Ruth Asawa in “Masters of Modern Design: The Art of the Japanese American Experience”

A photograph of Ruth Asawa by Imogen Cunningham, dated 1957.

May 2019

Ruth Asawa is featured in "Masters of Modern Design: The Art of the Japanese American Experience," a new documentary celebrating the contributions of Japanese American artists to postwar American art and design. This is the first episode of the tenth season of Artbound, broadcast on the KCET and PBS SoCal in Southern California and streaming online at kcet.org/artbound.

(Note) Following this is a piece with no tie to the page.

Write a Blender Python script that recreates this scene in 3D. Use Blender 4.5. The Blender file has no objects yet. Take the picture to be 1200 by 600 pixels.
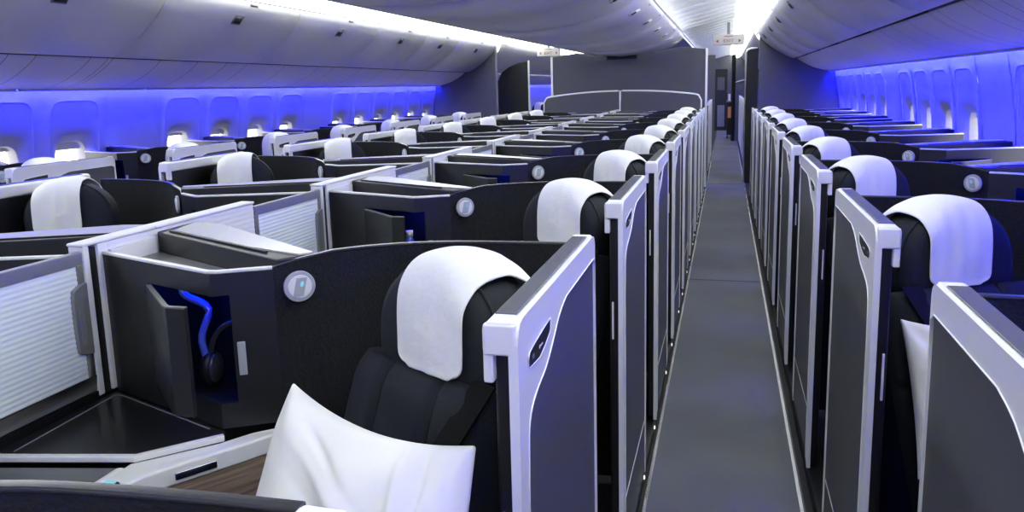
import bpy, bmesh, math, random
from mathutils import Vector, Matrix
random.seed(7)
PI = math.pi
COL = bpy.context.scene.collection
P = 1.0985            # row pitch
XC = -1.47            # cabin centre line

# ------------------------------------------------------------------ materials
def new_mat(name):
    m = bpy.data.materials.new(name); m.use_nodes = True
    nt = m.node_tree
    return m, nt, nt.nodes['Principled BSDF']

def plain(name, col, rough=.5, metal=0., spec=.5, bump=0., bscale=200., var=0., coat=0.):
    m, nt, b = new_mat(name)
    b.inputs['Base Color'].default_value = (*col, 1)
    b.inputs['Roughness'].default_value = rough
    b.inputs['Metallic'].default_value = metal
    b.inputs['Specular IOR Level'].default_value = spec
    if coat: b.inputs['Coat Weight'].default_value = coat
    tc = nt.nodes.new('ShaderNodeTexCoord')
    n = nt.nodes.new('ShaderNodeTexNoise'); n.inputs['Scale'].default_value = bscale
    n.inputs['Detail'].default_value = 4
    nt.links.new(tc.outputs['Object'], n.inputs['Vector'])
    if bump:
        bp = nt.nodes.new('ShaderNodeBump'); bp.inputs['Strength'].default_value = bump
        bp.inputs['Distance'].default_value = .004
        nt.links.new(n.outputs['Fac'], bp.inputs['Height']); nt.links.new(bp.outputs['Normal'], b.inputs['Normal'])
    if var:
        r = nt.nodes.new('ShaderNodeMapRange')
        r.inputs['To Min'].default_value = 1 - var; r.inputs['To Max'].default_value = 1 + var
        mx = nt.nodes.new('ShaderNodeMix'); mx.data_type = 'RGBA'; mx.blend_type = 'MULTIPLY'
        mx.inputs[0].default_value = 1
        mx.inputs[6].default_value = (*col, 1)
        nt.links.new(n.outputs['Fac'], r.inputs['Value']); nt.links.new(r.outputs[0], mx.inputs[7])
        nt.links.new(mx.outputs[2], b.inputs['Base Color'])
    return m

def emit(name, col, s):
    m, nt, b = new_mat(name)
    b.inputs['Base Color'].default_value = (0, 0, 0, 1)
    b.inputs['Emission Color'].default_value = (*col, 1)
    b.inputs['Emission Strength'].default_value = s
    return m

def wood(name):
    m, nt, b = new_mat(name)
    tc = nt.nodes.new('ShaderNodeTexCoord'); mp = nt.nodes.new('ShaderNodeMapping')
    mp.inputs['Scale'].default_value = (3, 3, 60)
    n = nt.nodes.new('ShaderNodeTexNoise'); n.inputs['Scale'].default_value = 2; n.inputs['Detail'].default_value = 6
    cr = nt.nodes.new('ShaderNodeValToRGB')
    cr.color_ramp.elements[0].position = .35; cr.color_ramp.elements[0].color = (.15, .105, .075, 1)
    cr.color_ramp.elements[1].position = .68; cr.color_ramp.elements[1].color = (.36, .27, .20, 1)
    L = nt.links.new
    L(tc.outputs['Object'], mp.inputs[0]); L(mp.outputs[0], n.inputs['Vector']); L(n.outputs['Fac'], cr.inputs[0]); L(cr.outputs[0], b.inputs['Base Color'])
    b.inputs['Roughness'].default_value = .45
    return m

def banded(name, col, axis, bands, width, dark=.35, rough=.45):
    """plain panel colour with thin dark joint lines at the given positions along one object axis"""
    m, nt, b = new_mat(name)
    tc = nt.nodes.new('ShaderNodeTexCoord'); sp = nt.nodes.new('ShaderNodeSeparateXYZ')
    nt.links.new(tc.outputs['Object'], sp.inputs[0])
    acc = None
    for p in bands:
        c = nt.nodes.new('ShaderNodeMath'); c.operation = 'COMPARE'
        c.inputs[1].default_value = p; c.inputs[2].default_value = width
        nt.links.new(sp.outputs[axis], c.inputs[0])
        if acc is None: acc = c.outputs[0]
        else:
            a = nt.nodes.new('ShaderNodeMath'); a.operation = 'MAXIMUM'
            nt.links.new(acc, a.inputs[0]); nt.links.new(c.outputs[0], a.inputs[1]); acc = a.outputs[0]
    mx = nt.nodes.new('ShaderNodeMix'); mx.data_type = 'RGBA'
    mx.inputs[6].default_value = (*col, 1); mx.inputs[7].default_value = (*[c * dark for c in col], 1)
    if acc is not None: nt.links.new(acc, mx.inputs[0])
    nt.links.new(mx.outputs[2], b.inputs['Base Color'])
    b.inputs['Roughness'].default_value = rough
    return m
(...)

Asawa’s life and work is explored alongside those of other important Japanese Americans including George Nakashima and Isamu Noguchi.

Narrated by curators, Asawa’s children, biographer Marilyn Chase, gallery director Jonathan Laib, with footage of the artist herself, the film illuminates in particular Asawa’s experience as a young Japanese American woman and as a student at Black Mountain College in the late 1940s, where she was taught by Josef Albers, among others, and found her footing as an artist.

"She had the kind of energy that you really only see in immigrant children; it’s this relentless kind of labor that doesn’t stop," Asawa’s daughter Addie Lanier notes. After she was prevented from practicing teaching, “She had no longer any barriers between her desire to pursue her lifelong dream of becoming a working artist," says Chase, whose biography of Asawa is slated to be published next year.